Yılbaşı geceleri, kandaki alkol miktarının arttığı gecelerdendir. En başta şunu unutmamak gerekiyor: Eğlenmek için yalnızca alkole ihtiyacımız yok. Bugünün amacı sevdiklerimizle bir arada olmak, keyifli vakit geçirmek, geçirdiğimiz o koca seneye bakıp bir sonrakini sevgiyle karşılamak değil mi? Peki, neden aylarca planladığımız bu özel günü, ertesi sabah hatırlamayacak kadar çok içelim; gece boyu gülüp eğlendiğimiz zamanları, hafızamızdan çıkaralım? Ya da daha kötüsü, gece boyu lavabolardan başımızı kaldıramayalım, mide bulantısıyla yataklarda kıvranalım? Yeni bir yıla uyandığımız sabahı, baş ağrısıyla, halsizlikle ya da ne yaptığınızın farkında olmadığınız bir pişmanlıkla geçirmek istemiyorsanız içkiyi abartmayın; biliyorsunuz ki alkol bütün kötülüklerin anasıdır!

 

 

Abur Cubura Hayır!
Bugünün en temel yanlışlarından biri de gün boyu aç kalıp, akşamında cipslerle, çerezlerle, birbirinden sağlıksız besinlerle mideyi doldurmaktır.

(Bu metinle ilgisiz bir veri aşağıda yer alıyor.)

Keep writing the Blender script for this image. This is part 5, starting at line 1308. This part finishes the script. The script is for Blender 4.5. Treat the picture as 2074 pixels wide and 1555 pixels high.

Fakat aksine yılbaşı gecesi uzun süreceği için günlük öğünleri katiyen atlamamak gerekiyor. Partilerin vazgeçilmezi olan mükellef sofralardan vazgeçin demiyoruz. Ancak kalbimizi ve midemizi de unutmayalım mümkün olduğunca. Yılbaşı gecesi her istediğimizi yiyebilmek ya da o bir beden küçük alıp içine girmeye ant içtiğimiz kıyafeti giymek adına bütün gün aç kalmayalım, gece boyunca da abur cubur tüketip keyifsiz bir yeni yıl sabahına uyanmayalım.

 

Tutulmayacak Sözler
Yılbaşı gecelerinin bitmeyen süreçlerinden biri de kendimize ertesi gün hatırlanmayacak, hatırlansa da tutulmayacak sözler vermektir. Sanki önümüzde koca bir yıl yokmuşçasına tek bir geceye sıkıştırdığımız “Spora başlıyorum”, “Yarın sigarayı bırakacağım”, “Bu yıl yüksek lisans yapacağım”, “Bu sene o son kalan dersimi de vereceğim” cümleleri hepimiz sarf etmişizdir. Neden? Kendimize dert edindiğimiz o bütün sorunları, o an, o dakika hatırlamanın gereği var mı? Ya da bir arada olduğumuz insanların, hiç merak etmedikleri fikirlerimizle kafalarını ütülemenin? Bizce yok. En azından daha geniş ve uygun bir atmosferde konuşabileceğiniz konuların, bu eğlenceli partilerin doğasına aykırı olduğunu unutmayın!